§ WHAT TO WORK ON
Below are records to transcribe exactly, without their pictures.
━━━ AVAILABLE RECORDS ━━━
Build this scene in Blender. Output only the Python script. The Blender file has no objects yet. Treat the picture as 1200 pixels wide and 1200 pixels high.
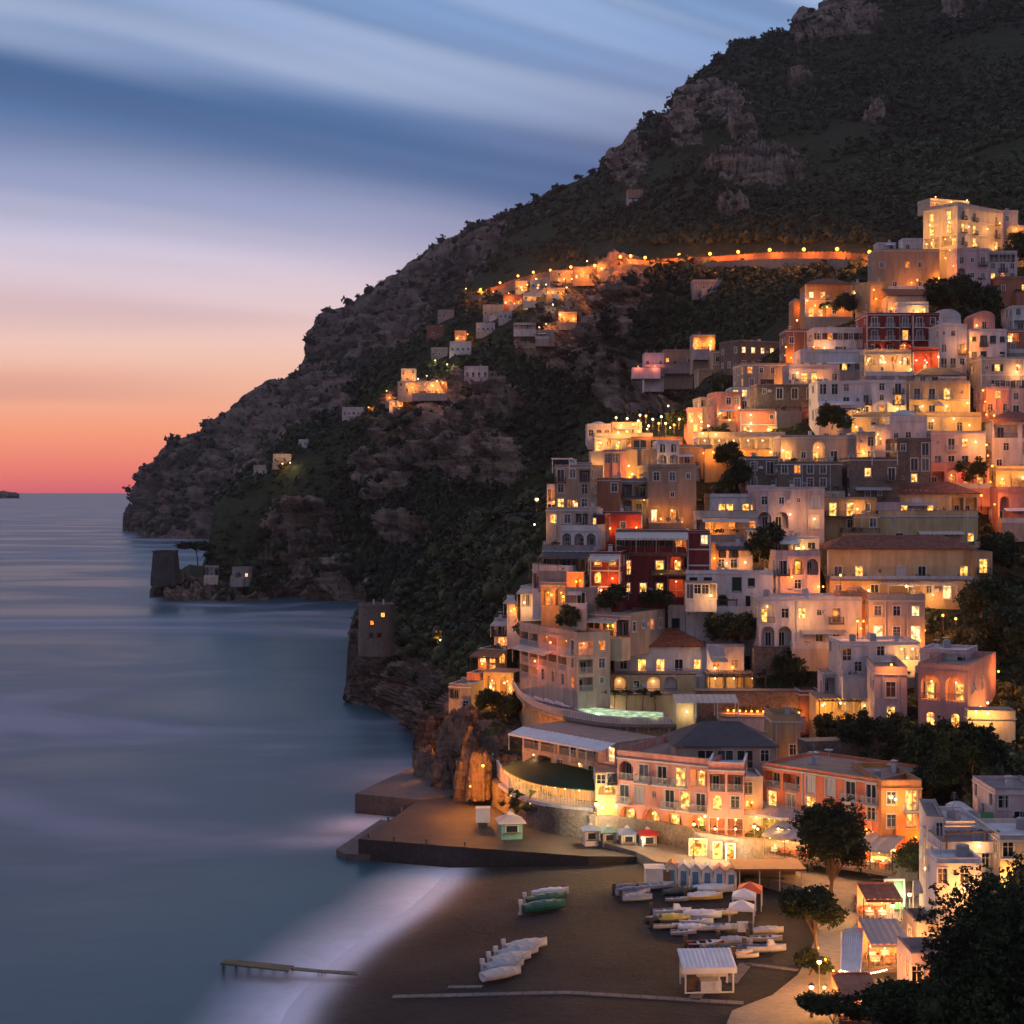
import bpy, math, random
import numpy as np
from mathutils import Vector, Matrix
SC = bpy.context.scene
# ---------------------------------------------------------------- camera
F, CX, HY, EYE = 1800.0, 600.0, 577.0, 48.0
cam = bpy.data.cameras.new('camera'); camo = bpy.data.objects.new('camera', cam)
SC.collection.objects.link(camo); SC.camera = camo
camo.location = (0, 0, EYE); camo.rotation_euler = (math.radians(90), 0, 0)
cam.sensor_width = 36; cam.lens = 54; cam.shift_y = -(600-HY)/1200.0
cam.clip_start = 1; cam.clip_end = 200000
SC.view_settings.view_transform = 'Standard'; SC.view_settings.look = 'None'
SC.view_settings.gamma = 1; SC.view_settings.exposure = 0.0
SC.cycles.use_denoising = True
SC.cycles.max_bounces = 5; SC.cycles.diffuse_bounces = 2; SC.cycles.glossy_bounces = 2
SC.cycles.transparent_max_bounces = 4; SC.cycles.sample_clamp_indirect = 2.0
SC.cycles.sample_clamp_direct = 12.0
SC.cycles.caustics_reflective = False; SC.cycles.caustics_refractive = False

def srgb(r, g, b):
    f = lambda c: (c/255/12.92) if c/255 <= .04045 else ((c/255+.055)/1.055)**2.4
    return (f(r), f(g), f(b), 1)

class NT:
    """tiny node-tree helper"""
    def __init__(s, nt): s.nt = nt; s.n = nt.nodes; s.l = nt.links
    def new(s, t, **kw):
        x = s.n.new(t)
        for k, v in kw.items(): setattr(x, k, v)
        return x
    def put(s, sock, v):
        if isinstance(v, bpy.types.NodeSocket): s.l.new(v, sock)
        else: sock.default_value = v
    def m(s, op, a, b=0.0, c=None, clamp=False):
        x = s.new('ShaderNodeMath', operation=op, use_clamp=clamp)
        s.put(x.inputs[0], a); s.put(x.inputs[1], b)
        if c is not None: s.put(x.inputs[2], c)
        return x.outputs[0]
    def rng(s, v, a, b, lo=0.0, hi=1.0, smooth=True):
        x = s.new('ShaderNodeMapRange')
        if smooth: x.interpolation_type = 'SMOOTHSTEP'
        s.put(x.inputs[0], v); s.put(x.inputs[1], a); s.put(x.inputs[2], b); s.put(x.inputs[3], lo); s.put(x.inputs[4], hi)
        return x.outputs[0]
    def mix(s, f, a, b, mode='MIX'):
        x = s.new('ShaderNodeMix', data_type='RGBA', blend_type=mode)
        s.put(x.inputs[0], f); s.put(x.inputs[6], a); s.put(x.inputs[7], b)
        return x.outputs[2]
    def xyz(s, x, y, z=0.0):
        c = s.new('ShaderNodeCombineXYZ'); s.put(c.inputs[0], x); s.put(c.inputs[1], y); s.put(c.inputs[2], z)
        return c.outputs[0]
    def noise(s, vec, scale=1.0, detail=3.0, rough=.5, dist=0.0):
        x = s.new('ShaderNodeTexNoise'); s.l.new(vec, x.inputs['Vector'])
        x.inputs['Scale'].default_value = scale; x.inputs['Detail'].default_value = detail
        x.inputs['Roughness'].default_value = rough; x.inputs['Distortion'].default_value = dist
        return x.outputs[0]
    def ramp(s, f, stops, interp='LINEAR'):
        x = s.new('ShaderNodeValToRGB'); e = x.color_ramp.elements; x.color_ramp.interpolation = interp
        e[0].position, e[0].color = stops[0]; e[1].position, e[1].color = stops[-1]
        for p, c in stops[1:-1]:
            q = e.new(p); q.color = c
        s.put(x.inputs[0], f); return x.outputs[0]

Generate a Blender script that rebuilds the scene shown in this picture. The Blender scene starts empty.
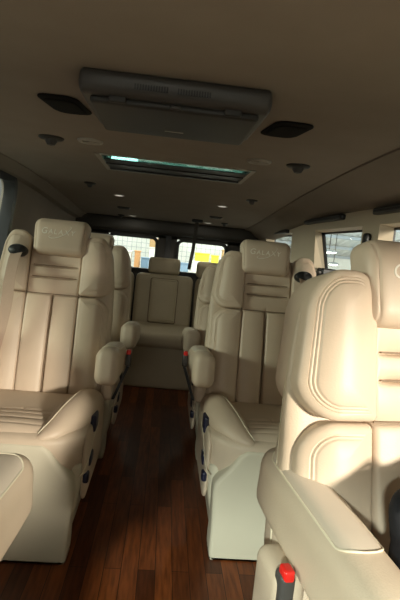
import bpy, bmesh, math, random
from mathutils import Vector, Matrix
random.seed(7)
S = bpy.context.scene
C = S.collection
rad = math.radians

# ------------------------------------------------------------------ materials
def new_mat(name):
    m = bpy.data.materials.new(name); m.use_nodes = True
    nt = m.node_tree
    return m, nt, nt.nodes['Principled BSDF']

def plain(name, col, rough=.5, metal=0., noise=0., nscale=60., bump=0., bscale=400., spec=.5):
    m, nt, b = new_mat(name)
    b.inputs['Base Color'].default_value = (*col, 1)
    b.inputs['Roughness'].default_value = rough
    b.inputs['Metallic'].default_value = metal
    b.inputs['Specular IOR Level'].default_value = spec
    tc = nt.nodes.new('ShaderNodeTexCoord')
    if noise:
        n = nt.nodes.new('ShaderNodeTexNoise'); n.inputs['Scale'].default_value = nscale
        n.inputs['Detail'].default_value = 4
        mx = nt.nodes.new('ShaderNodeMix'); mx.data_type = 'RGBA'
        mx.inputs['A'].default_value = (*[c*(1-noise) for c in col], 1)
        mx.inputs['B'].default_value = (*[min(1, c*(1+noise)) for c in col], 1)
        nt.links.new(tc.outputs['Object'], n.inputs['Vector'])
        nt.links.new(n.outputs['Fac'], mx.inputs['Factor'])
        nt.links.new(mx.outputs['Result'], b.inputs['Base Color'])
    if bump:
        v = nt.nodes.new('ShaderNodeTexVoronoi'); v.inputs['Scale'].default_value = bscale
        bp = nt.nodes.new('ShaderNodeBump'); bp.inputs['Strength'].default_value = bump
        bp.inputs['Distance'].default_value = .001
        nt.links.new(tc.outputs['Object'], v.inputs['Vector'])
        nt.links.new(v.outputs['Distance'], bp.inputs['Height'])
        nt.links.new(bp.outputs['Normal'], b.inputs['Normal'])
    return m

def emit(name, col, st):
    m = bpy.data.materials.new(name); m.use_nodes = True
    nt = m.node_tree; nt.nodes.clear()
    e = nt.nodes.new('ShaderNodeEmission'); o = nt.nodes.new('ShaderNodeOutputMaterial')
    e.inputs['Color'].default_value = (*col, 1); e.inputs['Strength'].default_value = st
    nt.links.new(e.outputs[0], o.inputs[0]); return m

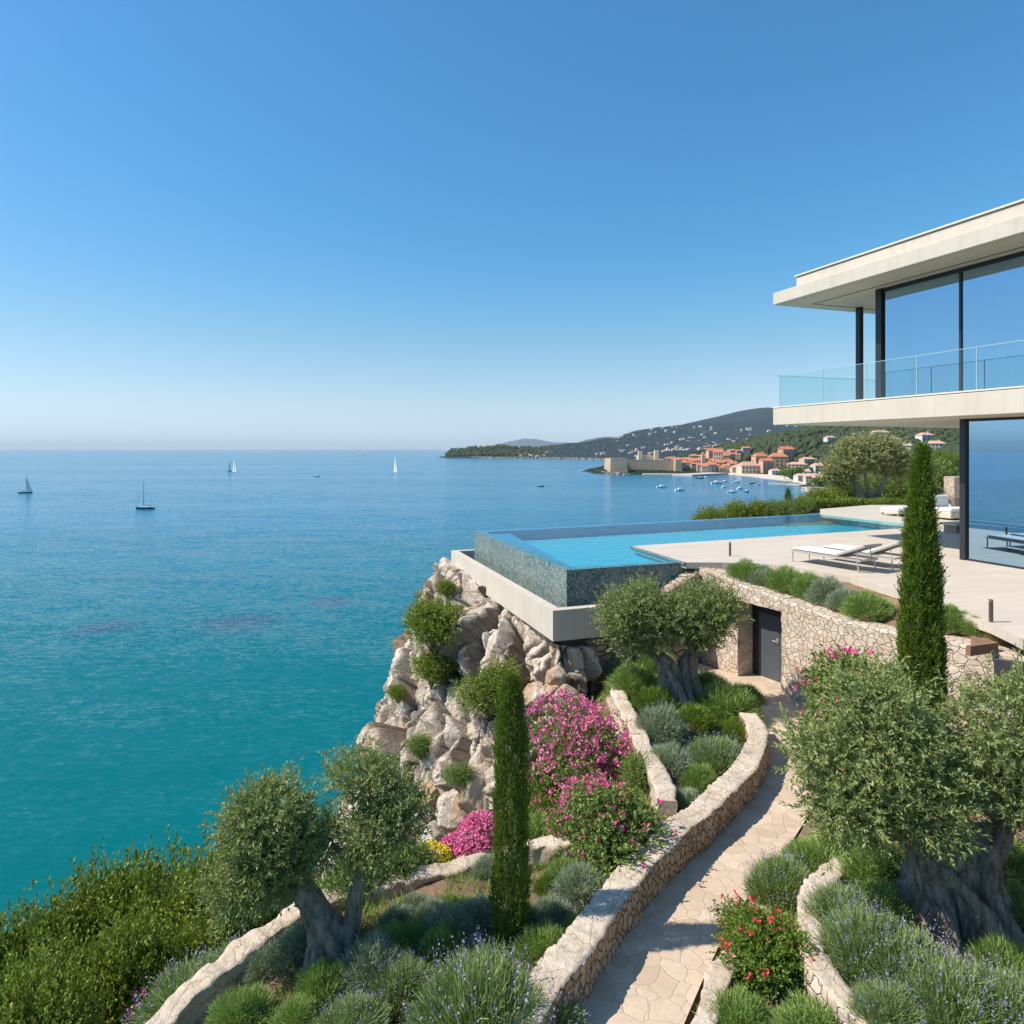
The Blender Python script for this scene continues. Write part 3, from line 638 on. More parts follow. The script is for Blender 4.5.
━━━
§ ANSWER BELOW
Build this scene in Blender. Output only the Python script. The Blender file has no objects yet. Treat the picture as 1200 pixels wide and 1200 pixels high.
import bpy, math, random
import numpy as np
from mathutils import Vector, Matrix
SC = bpy.context.scene
# ---------------------------------------------------------------- camera
F, CX, HY, EYE = 1800.0, 600.0, 577.0, 48.0
cam = bpy.data.cameras.new('camera'); camo = bpy.data.objects.new('camera', cam)
SC.collection.objects.link(camo); SC.camera = camo
camo.location = (0, 0, EYE); camo.rotation_euler = (math.radians(90), 0, 0)
cam.sensor_width = 36; cam.lens = 54; cam.shift_y = -(600-HY)/1200.0
cam.clip_start = 1; cam.clip_end = 200000
SC.view_settings.view_transform = 'Standard'; SC.view_settings.look = 'None'
SC.view_settings.gamma = 1; SC.view_settings.exposure = 0.0
SC.cycles.use_denoising = True
SC.cycles.max_bounces = 5; SC.cycles.diffuse_bounces = 2; SC.cycles.glossy_bounces = 2
SC.cycles.transparent_max_bounces = 4; SC.cycles.sample_clamp_indirect = 2.0
SC.cycles.sample_clamp_direct = 12.0
SC.cycles.caustics_reflective = False; SC.cycles.caustics_refractive = False

def srgb(r, g, b):
    f = lambda c: (c/255/12.92) if c/255 <= .04045 else ((c/255+.055)/1.055)**2.4
    return (f(r), f(g), f(b), 1)

class NT:
    """tiny node-tree helper"""
    def __init__(s, nt): s.nt = nt; s.n = nt.nodes; s.l = nt.links
    def new(s, t, **kw):
        x = s.n.new(t)
        for k, v in kw.items(): setattr(x, k, v)
        return x
    def put(s, sock, v):
        if isinstance(v, bpy.types.NodeSocket): s.l.new(v, sock)
        else: sock.default_value = v
    def m(s, op, a, b=0.0, c=None, clamp=False):
        x = s.new('ShaderNodeMath', operation=op, use_clamp=clamp)
        s.put(x.inputs[0], a); s.put(x.inputs[1], b)
        if c is not None: s.put(x.inputs[2], c)
        return x.outputs[0]
    def rng(s, v, a, b, lo=0.0, hi=1.0, smooth=True):
        x = s.new('ShaderNodeMapRange')
        if smooth: x.interpolation_type = 'SMOOTHSTEP'
        s.put(x.inputs[0], v); s.put(x.inputs[1], a); s.put(x.inputs[2], b); s.put(x.inputs[3], lo); s.put(x.inputs[4], hi)
        return x.outputs[0]
    def mix(s, f, a, b, mode='MIX'):
        x = s.new('ShaderNodeMix', data_type='RGBA', blend_type=mode)
        s.put(x.inputs[0], f); s.put(x.inputs[6], a); s.put(x.inputs[7], b)
        return x.outputs[2]
    def xyz(s, x, y, z=0.0):
        c = s.new('ShaderNodeCombineXYZ'); s.put(c.inputs[0], x); s.put(c.inputs[1], y); s.put(c.inputs[2], z)
        return c.outputs[0]
    def noise(s, vec, scale=1.0, detail=3.0, rough=.5, dist=0.0):
        x = s.new('ShaderNodeTexNoise'); s.l.new(vec, x.inputs['Vector'])
        x.inputs['Scale'].default_value = scale; x.inputs['Detail'].default_value = detail
        x.inputs['Roughness'].default_value = rough; x.inputs['Distortion'].default_value = dist
        return x.outputs[0]
    def ramp(s, f, stops, interp='LINEAR'):
        x = s.new('ShaderNodeValToRGB'); e = x.color_ramp.elements; x.color_ramp.interpolation = interp
        e[0].position, e[0].color = stops[0]; e[1].position, e[1].color = stops[-1]
        for p, c in stops[1:-1]:
            q = e.new(p); q.color = c
        s.put(x.inputs[0], f); return x.outputs[0]

Generate a Blender script that rebuilds the scene shown in this picture. The Blender scene starts empty.
import bpy, bmesh, math, random
from mathutils import Vector, Matrix
random.seed(7)
S = bpy.context.scene
C = S.collection
rad = math.radians

# ------------------------------------------------------------------ materials
def new_mat(name):
    m = bpy.data.materials.new(name); m.use_nodes = True
    nt = m.node_tree
    return m, nt, nt.nodes['Principled BSDF']

def plain(name, col, rough=.5, metal=0., noise=0., nscale=60., bump=0., bscale=400., spec=.5):
    m, nt, b = new_mat(name)
    b.inputs['Base Color'].default_value = (*col, 1)
    b.inputs['Roughness'].default_value = rough
    b.inputs['Metallic'].default_value = metal
    b.inputs['Specular IOR Level'].default_value = spec
    tc = nt.nodes.new('ShaderNodeTexCoord')
    if noise:
        n = nt.nodes.new('ShaderNodeTexNoise'); n.inputs['Scale'].default_value = nscale
        n.inputs['Detail'].default_value = 4
        mx = nt.nodes.new('ShaderNodeMix'); mx.data_type = 'RGBA'
        mx.inputs['A'].default_value = (*[c*(1-noise) for c in col], 1)
        mx.inputs['B'].default_value = (*[min(1, c*(1+noise)) for c in col], 1)
        nt.links.new(tc.outputs['Object'], n.inputs['Vector'])
        nt.links.new(n.outputs['Fac'], mx.inputs['Factor'])
        nt.links.new(mx.outputs['Result'], b.inputs['Base Color'])
    if bump:
        v = nt.nodes.new('ShaderNodeTexVoronoi'); v.inputs['Scale'].default_value = bscale
        bp = nt.nodes.new('ShaderNodeBump'); bp.inputs['Strength'].default_value = bump
        bp.inputs['Distance'].default_value = .001
        nt.links.new(tc.outputs['Object'], v.inputs['Vector'])
        nt.links.new(v.outputs['Distance'], bp.inputs['Height'])
        nt.links.new(bp.outputs['Normal'], b.inputs['Normal'])
    return m

def emit(name, col, st):
    m = bpy.data.materials.new(name); m.use_nodes = True
    nt = m.node_tree; nt.nodes.clear()
    e = nt.nodes.new('ShaderNodeEmission'); o = nt.nodes.new('ShaderNodeOutputMaterial')
    e.inputs['Color'].default_value = (*col, 1); e.inputs['Strength'].default_value = st
    nt.links.new(e.outputs[0], o.inputs[0]); return m

The Blender Python script for this scene continues. Write part 3, from line 638 on. More parts follow. The script is for Blender 4.5.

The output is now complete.